One of the articles that sticks in my mind the most was a review of a CD-ROM collection of articles published by Newsweek, who had called it Globocop in an attempt to be witty. PC Zone only reviewed it for its seventeen-second President game, then declared that "everyone involved in this project should be boiled alive like lobsters" and summed it up as "a bunch of old Newsweek magazines tarted up with what can only be described as blatant gobshite". It achieved a final score of 0%, along with the award "The most expensive beermat in the world". (Incidentally, the only game that I've ever seen manage to do worse than this was a space simulator that I think was called Mankind or something, that was so riddled with bugs that it was unreviewable and was marked "N/A%" in the summary box.)

Duncan MacDonald was one of the most significantly stylized of their reviewers. Usually he'd throw in comments about how his school band was once booed off stage in favour of the Wurzels or how much of a tip his flat is that week, often eschewing commonly accepted review format altogether and making up miniature plays to demonstrate his thoughts on a game to the reader when he got around to talking about it. The most extreme case of this was for a review of "Son of the Empire" from about 1995, where he declared that he didn't know how to review the game, and instead wrote a courtroom scene with an RPG enthusiast defending the game against people who thought they were too good for that sort of thing.

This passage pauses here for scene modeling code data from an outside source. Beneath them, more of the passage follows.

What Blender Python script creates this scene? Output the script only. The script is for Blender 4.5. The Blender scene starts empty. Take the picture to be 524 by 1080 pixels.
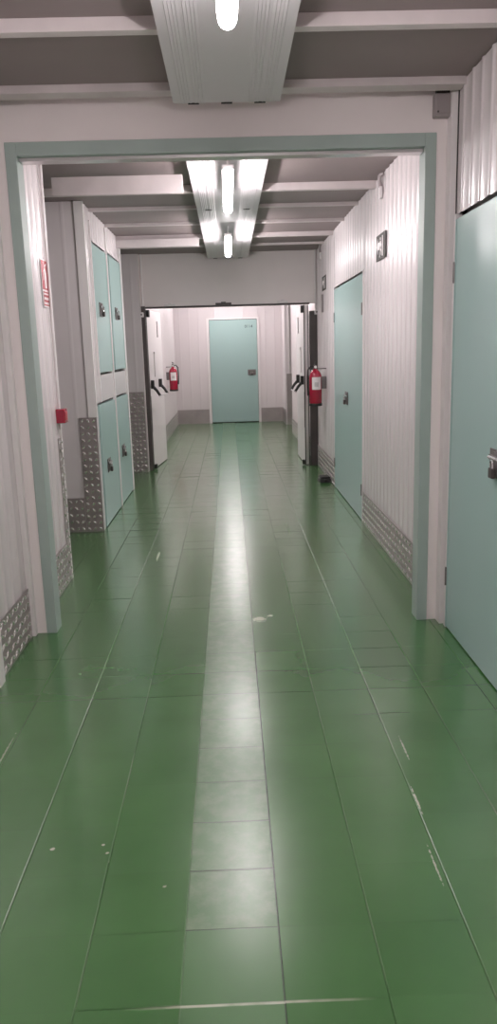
import bpy, bmesh, math, random
from mathutils import Vector, Matrix
random.seed(7)
sc = bpy.context.scene
col = sc.collection
PI = math.pi

# ------------------------------------------------------------------ materials
def new_mat(name):
    m = bpy.data.materials.new(name); m.use_nodes = True
    nt = m.node_tree
    return m, nt, nt.nodes['Principled BSDF'], nt.links

def mat(name, rgb, rough=.5, metal=0., spec=.5, coat=0., crough=.10, bump=0., bscale=40., var=0., vscale=3., rvar=0.):
    m, nt, b, L = new_mat(name)
    b.inputs['Base Color'].default_value = (*rgb, 1)
    b.inputs['Roughness'].default_value = rough
    b.inputs['Metallic'].default_value = metal
    b.inputs['Specular IOR Level'].default_value = spec
    b.inputs['Coat Weight'].default_value = coat
    b.inputs['Coat Roughness'].default_value = crough
    if bump or var or rvar:
        tc = nt.nodes.new('ShaderNodeTexCoord')
    if bump:
        n = nt.nodes.new('ShaderNodeTexNoise'); n.inputs['Scale'].default_value = bscale
        n.inputs['Detail'].default_value = 3
        L.new(tc.outputs['Object'], n.inputs['Vector'])
        bp = nt.nodes.new('ShaderNodeBump'); bp.inputs['Strength'].default_value = bump
        bp.inputs['Distance'].default_value = .01
        L.new(n.outputs['Fac'], bp.inputs['Height']); L.new(bp.outputs['Normal'], b.inputs['Normal'])
    if var or rvar:
        n = nt.nodes.new('ShaderNodeTexNoise'); n.inputs['Scale'].default_value = vscale
        n.inputs['Detail'].default_value = 4
        L.new(tc.outputs['Object'], n.inputs['Vector'])
    if var:
        cr = nt.nodes.new('ShaderNodeValToRGB')
        cr.color_ramp.elements[0].position = .3; cr.color_ramp.elements[1].position = .7
        cr.color_ramp.elements[0].color = (*[c * (1 - var) for c in rgb], 1)
        cr.color_ramp.elements[1].color = (*[min(1, c * (1 + var)) for c in rgb], 1)
        L.new(n.outputs['Fac'], cr.inputs['Fac']); L.new(cr.outputs['Color'], b.inputs['Base Color'])
    if rvar:
        mr = nt.nodes.new('ShaderNodeMapRange')
        mr.inputs['To Min'].default_value = max(.02, rough - rvar); mr.inputs['To Max'].default_value = rough + rvar
        L.new(n.outputs['Fac'], mr.inputs['Value']); L.new(mr.outputs['Result'], b.inputs['Roughness'])
    return m

M = {}
M['wall'] = mat('white_coated_steel', (.72, .665, .675), .34, var=.02, vscale=1.5, spec=.4, coat=.6, crough=.20)
M['lintel'] = mat('white_painted_board', (.86, .79, .785), .5, var=.03, vscale=2)
M['back'] = mat('panel_core', (.30, .27, .27), .8)
M['ceil'] = mat('dark_ceiling_sheet', (.27, .22, .22), .6, var=.10, vscale=1.2)
M['beam'] = mat('white_purlin', (.62, .56, .56), .45, var=.08, vscale=5)
M['sheet'] = mat('gloss_white_sheet', (.70, .665, .69), .5, spec=.4, coat=.15)
M['teal'] = mat('teal_door_paint', (.375, .53, .51), .31, var=.02, vscale=1.2, bump=.02, bscale=9)
M['trim'] = mat('teal_trim_paint', (.38, .46, .43), .42, var=.04, vscale=6)
M['steel'] = mat('tread_plate_steel', (.36, .315, .31), .40, metal=.35, var=.06, vscale=7)
M['worn_sheen'] = mat('worn_bright_steel', (.86, .82, .81), .25, metal=.75)
M['kick'] = mat('grey_kick_steel', (.40, .36, .355), .45, metal=.6, var=.08, vscale=6)
M['alu'] = mat('aluminium', (.72, .69, .69), .3, metal=.9)
M['zinc'] = mat('zinc_plate', (.20, .18, .18), .42, metal=.5, var=.1, vscale=30)
M['chrome'] = mat('chrome', (.85, .84, .84), .12, metal=1)
M['black'] = mat('black_plastic', (.018, .017, .017), .42)
M['dark'] = mat('dark_steel_frame', (.075, .062, .06), .45, var=.15, vscale=6)
M['gap'] = mat('dark_gap', (.03, .025, .025), .8)
M['red'] = mat('fire_red', (.36, .010, .038), .25, coat=.4)
M['redsign'] = mat('sign_red', (.42, .05, .07), .4)
M['white'] = mat('white_plastic', (.82, .78, .78), .35)
M['grey'] = mat('grey_plastic', (.33, .29, .29), .45)
M['signgrey'] = mat('sign_dark_green_grey', (.10, .095, .09), .7, spec=.2)
M['leaf'] = mat('fire_door_white', (.80, .755, .76), .3, var=.03, vscale=2)
M['print'] = mat('label_print', (.55, .52, .52), .5)
M['ink'] = mat('dark_ink', (.05, .06, .065), .6)

def lamp_mat(strength):
    m, nt, b, L = new_mat('lit_tube')
    b.inputs['Base Color'].default_value = (.9, .9, .9, 1)
    b.inputs['Emission Color'].default_value = (1, .925, .935, 1)
    b.inputs['Emission Strength'].default_value = strength
    return m
M['lamp'] = lamp_mat(74.0)

# painted tile floor: joints, centre row with wear and painted sheen, scuffs, chip marks
TX, TY, OX, OY = .2475, .235, -.165, 1.50
def floor_mat():
    m, nt, b, L = new_mat('green_floor_paint')
    N = nt.nodes.new
    def math_(op, a, bb=None, c=None):
        n = N('ShaderNodeMath'); n.operation = op
        for i, v in enumerate((a, bb, c)):
            if v is None: continue
            if isinstance(v, (int, float)): n.inputs[i].default_value = v
            else: L.new(v, n.inputs[i])
        return n.outputs[0]
    def noise(scale, detail=4, vec=None, rough=.5):
        n = N('ShaderNodeTexNoise'); n.inputs['Scale'].default_value = scale
        n.inputs['Detail'].default_value = detail; n.inputs['Roughness'].default_value = rough
        L.new(vec or pos, n.inputs['Vector']); return n.outputs['Fac']
    def ramp(v, a, c, lo=0., hi=1.):
        n = N('ShaderNodeMapRange'); n.inputs['From Min'].default_value = a; n.inputs['From Max'].default_value = c
        n.inputs['To Min'].default_value = lo; n.inputs['To Max'].default_value = hi
        L.new(v, n.inputs['Value']); return n.outputs['Result']
    def mix(f, a, c):
        n = N('ShaderNodeMix'); n.data_type = 'RGBA'
        L.new(f, n.inputs['Factor'])
        for k, v in (('A', a), ('B', c)):
            s = [i for i in n.inputs if i.name == k and i.type == 'RGBA'][0]
            if isinstance(v, tuple): s.default_value = (*v, 1)
            else: L.new(v, s)
        return [o for o in n.outputs if o.type == 'RGBA'][0]
    tc = N('ShaderNodeTexCoord'); pos = tc.outputs['Object']
    sp = N('ShaderNodeSeparateXYZ'); L.new(pos, sp.inputs[0]); x, y = sp.outputs[0], sp.outputs[1]
    u = math_('DIVIDE', math_('SUBTRACT', x, OX), TX); v = math_('DIVIDE', math_('SUBTRACT', y, OY), TY)
    fu = math_('FRACT', u); fv = math_('FRACT', v)
    du = math_('MULTIPLY', math_('MINIMUM', fu, math_('SUBTRACT', 1., fu)), TX)   # metres to the nearest joint
    dv = math_('MULTIPLY', math_('MINIMUM', fv, math_('SUBTRACT', 1., fv)), TY)
    ju = ramp(du, .0012, .0032, 1, 0); jv = ramp(dv, .0014, .0034, 1, 0)
    cu = math_('FLOOR', u)
    column = math_('COMPARE', cu, 0., .1)
    centre = math_('MULTIPLY', math_('COMPARE', cu, 0., .1), math_('GREATER_THAN', y, OY + TY))   # walked row with wear and painted sheen, past the nearest tile
    idv = N('ShaderNodeCombineXYZ'); L.new(cu, idv.inputs[0]); L.new(math_('FLOOR', v), idv.inputs[1])
    wn = N('ShaderNodeTexWhiteNoise'); wn.noise_dimensions = '2D'; L.new(idv.outputs[0], wn.inputs['Vector'])
    rnd = wn.outputs['Value']
    n1 = noise(2.2); n2 = noise(14, 6, rough=.65); n3 = noise(60, 4)
    # paint
    c = mix(ramp(n1, .35, .68), (.045, .142, .038), (.060, .172, .049))
    c = mix(math_('MULTIPLY', ramp(rnd, 0, 1), .22), c, (.070, .192, .060))
    worn_sheen = math_('MULTIPLY', centre, ramp(n2,  .42, .66, .0, .30))  # paler patches: some wear, mostly the tubes' floor reflection put into the colour
    c = mix(worn_sheen, c, (.30, .33, .25))
    # joints: dark beside the centre row, pale and broken elsewhere
    dark = math_('MULTIPLY', ju, math_('COMPARE', x, OX + TX, .02))
    c = mix(math_('MULTIPLY', dark, .85), c, (.02, .035, .02))
    pale = math_('MULTIPLY', math_('MULTIPLY', ju, math_('SUBTRACT', 1., math_('COMPARE', x, OX + TX, .02))), ramp(noise(1.6, 2), .42, .62, .06, .48))
    c = mix(pale, c, (.26, .33, .22))
    jd = math_('MULTIPLY', jv, math_('ADD', math_('MULTIPLY', centre, .95), ramp(noise(1.1, 2), .5, .62, .06, .3)))
    c = mix(jd, c, (.05, .075, .045))
    # pale chip and scrape marks; the first paints in a bright reflective ripple
    def spot(px, py, rx, ry, gain=1.):
        a = math_('DIVIDE', math_('SUBTRACT', x, px), rx); d = math_('DIVIDE', math_('SUBTRACT', y, py), ry)
        r = math_('SQRT', math_('ADD', math_('MULTIPLY', a, a), math_('MULTIPLY', d, d)))
        r = math_('ADD', r, math_('MULTIPLY', math_('SUBTRACT', n3, .5), 2.2))
        return math_('MULTIPLY', ramp(r, .6, .9, 1, 0), gain)
    chips_glint = None
    for s in ((.125, 4.10, .045, .05, .8), (.19, 4.15, .02, .02, .7), (-.60, 2.10, .012, .010, .7), (-.445, 2.11, .009, .007, .8),
              (-.425, 2.07, .008, .008, .7), (-.235, 1.91, .007, .006, .5), (-.585, 5.55, .010, .16, .75), (.585, 2.28, .004, .09, .8),
              (.62, 2.62, .004, .10, .5), (.56, 1.95, .004, .09, .5), (-.92, 2.7, .005, .16, .4), (.46, 6.3, .006, .25, .4)):
        k = spot(*s)
        chips_glint = k if chips_glint is None else math_('MAXIMUM', chips_glint, k)
    line = math_('MULTIPLY', math_('MULTIPLY', ramp(math_('ABSOLUTE', math_('SUBTRACT', y, 1.497)), .002, .005, 1, 0),
                 ramp(math_('ABSOLUTE', math_('SUBTRACT', x, .0)), .16, .30, 1, 0)), ramp(noise(9, 3), .3, .6, .2, .9))
    chips_glint = math_('MAXIMUM', chips_glint, math_('MULTIPLY', line, .8))
    c = mix(chips_glint, c, (.55, .56, .44))
    L.new(c, b.inputs['Base Color'])
    r = ramp(n2, .3, .7, .19, .235)
    r = math_('ADD', r, math_('MULTIPLY', column, ramp(n2, .3, .7, .10, .13)))
    r = math_('ADD', r, math_('MULTIPLY', rnd, .02))
    L.new(r, b.inputs['Roughness'])
    b.inputs['Specular IOR Level'].default_value = .7
    b.inputs['Coat Weight'].default_value = .5; b.inputs['Coat Roughness'].default_value = .22
    h = math_('SUBTRACT', math_('MULTIPLY', n2, math_('ADD', .012, math_('MULTIPLY', centre, .16))), math_('ADD', math_('MULTIPLY', ju, .3), math_('MULTIPLY', jv, math_('ADD', .04, math_('MULTIPLY', centre, .7)))))
    h = math_('ADD', h, math_('MULTIPLY', n3, .006))
    side = math_('SIGN', cu)                      # tiles beside the walked row lean outwards a little
    h = math_('SUBTRACT', h, math_('MULTIPLY', math_('MULTIPLY', side, fu), 1.0))
    h = math_('ADD', h, math_('MULTIPLY', chips_glint, .4))
    bp = N('ShaderNodeBump'); bp.inputs['Strength'].default_value = .6; bp.inputs['Distance'].default_value = .004
    L.new(h, bp.inputs['Height']); L.new(bp.outputs['Normal'], b.inputs['Normal'])
    return m
M['floor'] = floor_mat()

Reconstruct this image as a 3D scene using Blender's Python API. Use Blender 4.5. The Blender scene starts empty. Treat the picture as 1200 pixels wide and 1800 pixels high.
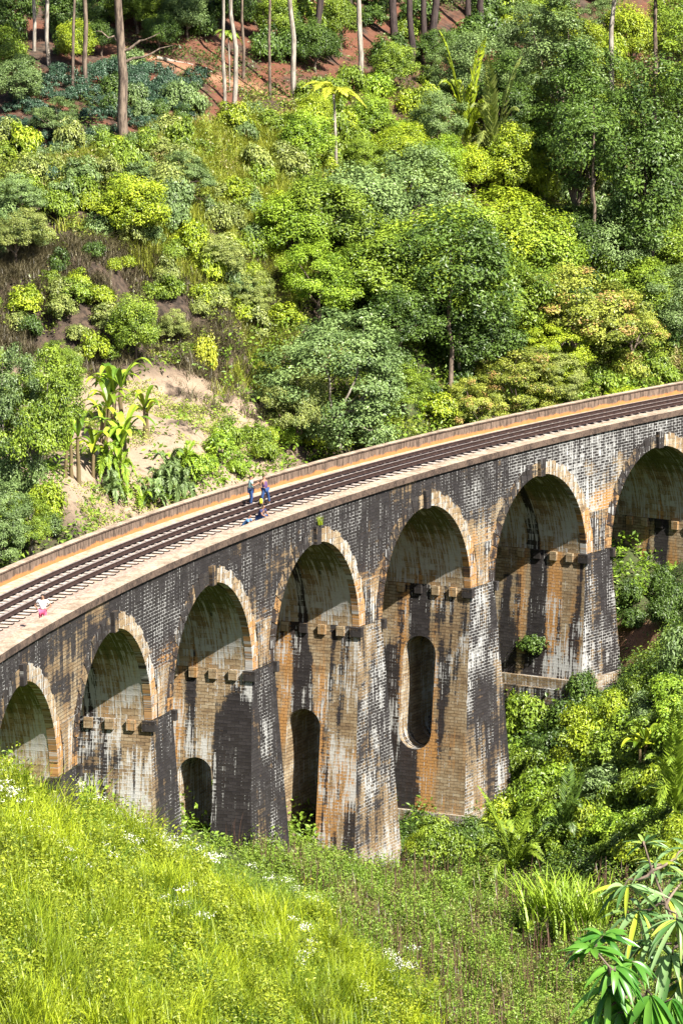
import bpy, bmesh, math, random
import numpy as np
from mathutils import Vector, Matrix
sc = bpy.context.scene
C = sc.collection
PI = math.pi
R_ = math.radians

# ------------------------------------------------------------------ camera, sky, sun
CAM = (-221.845, -99.936, 37.830)
YAW, PITCH, FPX = 1.15249, 0.15562, 8590.2
cd = bpy.data.cameras.new('camera'); cam = bpy.data.objects.new('camera', cd); C.objects.link(cam)
cam.location = CAM; cam.rotation_euler = (PI/2-PITCH, 0, -YAW)
cd.sensor_fit = 'VERTICAL'; cd.sensor_height = 24; cd.lens = 24*FPX/1800
cd.clip_start = 0.5; cd.clip_end = 3000
sc.camera = cam
sc.render.resolution_x = 682; sc.render.resolution_y = 1024

SUN_AZ, SUN_EL = R_(204), R_(46)          # azimuth clockwise from +Y
w = bpy.data.worlds.new('World'); sc.world = w; w.use_nodes = True
wn = w.node_tree.nodes; wl = w.node_tree.links
sky = wn.new('ShaderNodeTexSky'); sky.sky_type = 'NISHITA'; sky.sun_disc = False
sky.sun_elevation = SUN_EL; sky.sun_rotation = SUN_AZ; sky.air_density = 1.0; sky.dust_density = 1.5
wl.new(sky.outputs[0], wn['Background'].inputs[0]); wn['Background'].inputs[1].default_value = 0.055
sd = bpy.data.lights.new('sun', 'SUN'); so = bpy.data.objects.new('sun', sd); C.objects.link(so)
sd.energy = 5.0; sd.angle = R_(0.5); sd.color = (1.0, 0.95, 0.86)
so.rotation_euler = Vector((math.sin(SUN_AZ)*math.cos(SUN_EL), math.cos(SUN_AZ)*math.cos(SUN_EL), math.sin(SUN_EL))).to_track_quat('Z', 'Y').to_euler()
sc.view_settings.view_transform = 'Standard'; sc.view_settings.look = 'None'
sc.view_settings.exposure = 1.62; sc.view_settings.gamma = 1
try: sc.view_settings.use_curve_mapping = False
except Exception: pass

# ------------------------------------------------------------------ helpers
FW = np.array([math.sin(YAW), math.cos(YAW)]); RT = np.array([math.cos(YAW), -math.sin(YAW)])
def tag(o, label=None, cat=None, group=None, kind=None):
    if label: o['label'] = label
    if cat: o['category'] = cat
    if group: o['group'] = group
    if kind: o['kind'] = kind
    return o
def empty(name, loc=(0, 0, 0), rz=0.0):
    o = bpy.data.objects.new(name, None); C.objects.link(o); o.location = loc; o.rotation_euler = (0, 0, rz)
    o.empty_display_size = .3
    return o
def link(name, me, mat=None, parent=None, loc=None, rot=None, scale=None):
    o = bpy.data.objects.new(name, me); C.objects.link(o)
    if mat is not None and not me.materials: me.materials.append(mat)
    if parent: o.parent = parent
    if loc is not None: o.location = loc
    if rot is not None: o.rotation_euler = rot
    if scale is not None: o.scale = scale
    return o
def np_mesh(name, V, F, attrs=None, uv=None, smooth=False):
    """V (n,3); F (m,k) faces of one size; attrs: point float arrays; uv per vertex (n,2)"""
    V = np.asarray(V, np.float32); F = np.asarray(F, np.int32)
    me = bpy.data.meshes.new(name)
    m, k = F.shape
    me.vertices.add(len(V)); me.vertices.foreach_set('co', V.ravel())
    me.loops.add(m*k); me.loops.foreach_set('vertex_index', F.ravel())
    me.polygons.add(m); me.polygons.foreach_set('loop_start', np.arange(0, m*k, k, dtype=np.int32))
    me.polygons.foreach_set('use_smooth', np.full(m, bool(smooth)))
    me.update(calc_edges=True)
    for n, a in (attrs or {}).items():
        at = me.attributes.new(n, 'FLOAT', 'POINT'); at.data.foreach_set('value', np.asarray(a, np.float32))
    if uv is not None:
        ul = me.uv_layers.new(name='UVMap'); ul.data.foreach_set('uv', np.asarray(uv, np.float32)[F.ravel()].ravel())
    return me
def _h(ix, iy, seed):
    h = (ix.astype(np.int64)*374761393 + iy.astype(np.int64)*668265263 + seed*1442695041) & 0xffffffff
    h = ((h ^ (h >> 13))*1274126177) & 0xffffffff
    return ((h ^ (h >> 16)) & 0xffff)/65535.0
def vn(x, y, seed=0):
    x = np.asarray(x, float); y = np.asarray(y, float); x, y = np.broadcast_arrays(x, y)
    ix = np.floor(x); iy = np.floor(y); fx = x-ix; fy = y-iy
    fx = fx*fx*(3-2*fx); fy = fy*fy*(3-2*fy)
    a = _h(ix, iy, seed); b = _h(ix+1, iy, seed); c = _h(ix, iy+1, seed); d = _h(ix+1, iy+1, seed)
    return (a*(1-fx)+b*fx)*(1-fy)+(c*(1-fx)+d*fx)*fy
def fbm(x, y, seed=0, o=4):
    s = 0; a = .5; t = 0
    for i in range(o):
        s = s+a*vn(np.asarray(x)*2**i, np.asarray(y)*2**i, seed+i*17); t += a; a *= .5
    return s/t
def sst(a, b, x):
    t = np.clip((x-a)/(b-a), 0, 1); return t*t*(3-2*t)

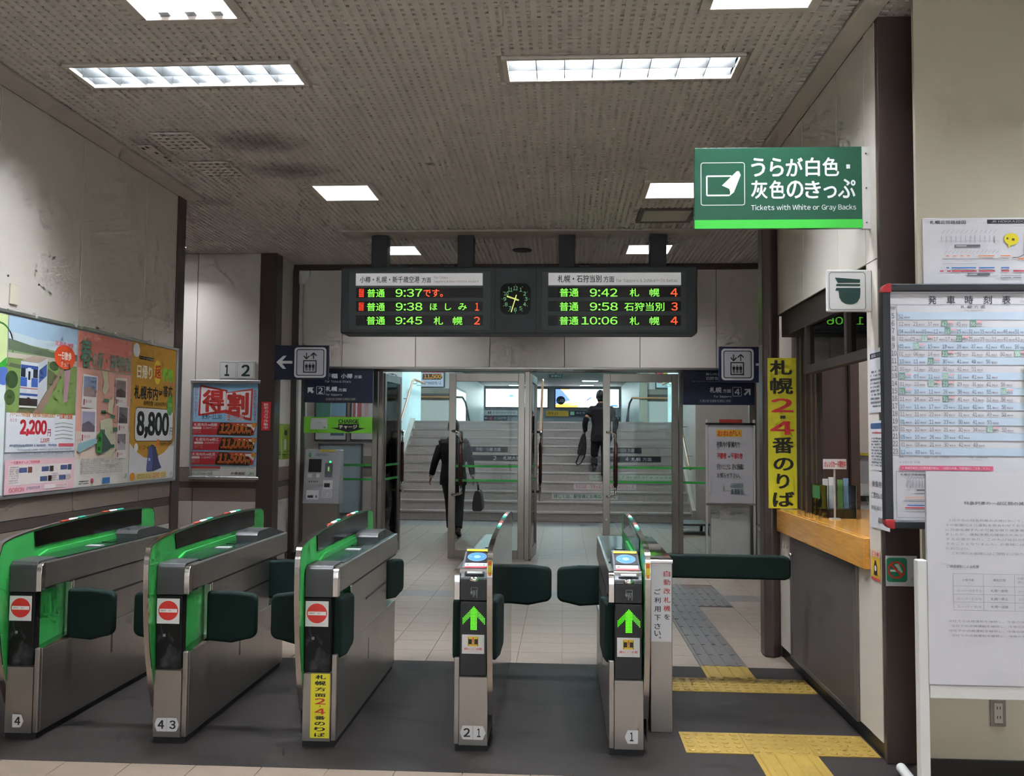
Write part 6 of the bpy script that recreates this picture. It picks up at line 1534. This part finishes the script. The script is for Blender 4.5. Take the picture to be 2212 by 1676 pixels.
bm_ = MB(); bm_.loft([[(-1.26 + dx * w, 13.46 + dy, z) for dx, dy in ((-.06, -.17), (.06, -.17), (.06, .17), (-.06, .17))] for z, w in ((.38, .9), (.40, 1.25), (.50, 1.2), (.62, .9), (.68, .5))], BAGM); ob('bag_body', bm_, t, .02, seg=3)
ob('bag_handle', MB().tube([(-1.26, 13.38, .67), (-1.268, 13.41, .76), (-1.275, 13.46, .79), (-1.268, 13.51, .76), (-1.26, 13.54, .67)], .011, BAGM, 8), t, smooth=True)
base = (.72, 17.05, .656)
J2 = dict(head=(-.01, .10, 1.60), neck=(-.01, .06, 1.45), chest=(0, .03, 1.26), pelvis=(0, -.01, .92), shoL=(-.185, .05, 1.345), shoR=(.185, .05, 1.345), elbL=(-.30, .0, 1.13), elbR=(.265, -.02, 1.12), wriL=(-.30, .12, .93), wriR=(.25, .12, .93),
          hipL=(-.085, -.01, .87), hipR=(.085, -.01, .87), kneL=(-.12, .16, .55), kneR=(.07, .02, .48), ankL=(-.13, .02, .29), ankR=(.06, -.09, .10), toeL=(-.15, .17, .20), toeR=(.05, .06, .025))
person(base, 'man in a black coat climbing the stairs with a black shoulder bag', J2, SUIT2, SHOE2, cuff=False)
t = thing('shoulder_bag', (.36, 17.15, 1.10), 'black bag with a hanging strap held by the man on the stairs', 'bag')
bm_ = MB(); bm_.loft([[(.385 + dx * w + (1.5 - z) * -.1, 17.17 + dy, z) for dx, dy in ((-.075, -.10), (.075, -.10), (.075, .10), (-.075, .10))] for z, w in ((1.14, .75), (1.17, 1.1), (1.32, 1.05), (1.48, .7), (1.56, .3))], BAGM); ob('bag_body', bm_, t, .02, seg=3)
ob('bag_strap', MB().tube([(.36, 17.08, 1.36), (.30, 17.06, 1.14), (.25, 17.06, 1.01), (.27, 17.06, .96), (.33, 17.07, .99), (.40, 17.08, 1.10), (.43, 17.10, 1.28)], .013, BAGM, 8), t, smooth=True)
ob('bag_handle', MB().tube([(.37, 17.12, 1.54), (.39, 17.14, 1.60), (.41, 17.17, 1.56)], .010, BAGM, 8), t, smooth=True)
bpy.data.objects.remove(_to); bpy.data.curves.remove(_tc)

And there was Mr Cursor, who had a column at the back of the magazine. No one really knew who he was, but it was probably Duncan MacDonald again even though the writers of the magazine said it wasn't. This column could contain anything, from detailing the time when the rest of the office installed a fake version of DOS on one of the reviewers' computers to make it look like his hard drive had been destroyed, to his thoughts on Formula 1 and the new title songs for daytime TV programmes ("I want a new Neighbours theme that's even more appalling than the old one." "Strewth! I don't think I can pull that off, Bruce." "I'll do it myself then."). At one point a reader wrote in to complain that he never wrote about anything related to computers, so in defiant response he wrote yet another column about something else but presented it in a flowchart.

The most important thing that this magazine did was that it helped bring PC games out of the basement, as it were - it was the first PC game magazine to actively target adults (possibly the first anything-game magazine to do that, now that I think about it) and have a relaxed style that didn't exclude non-technical types. Unfortunately with the advent of the MMORPG era it looks like everyone has retreated firmly back into the basement again, but you have to admire the effort nonetheless.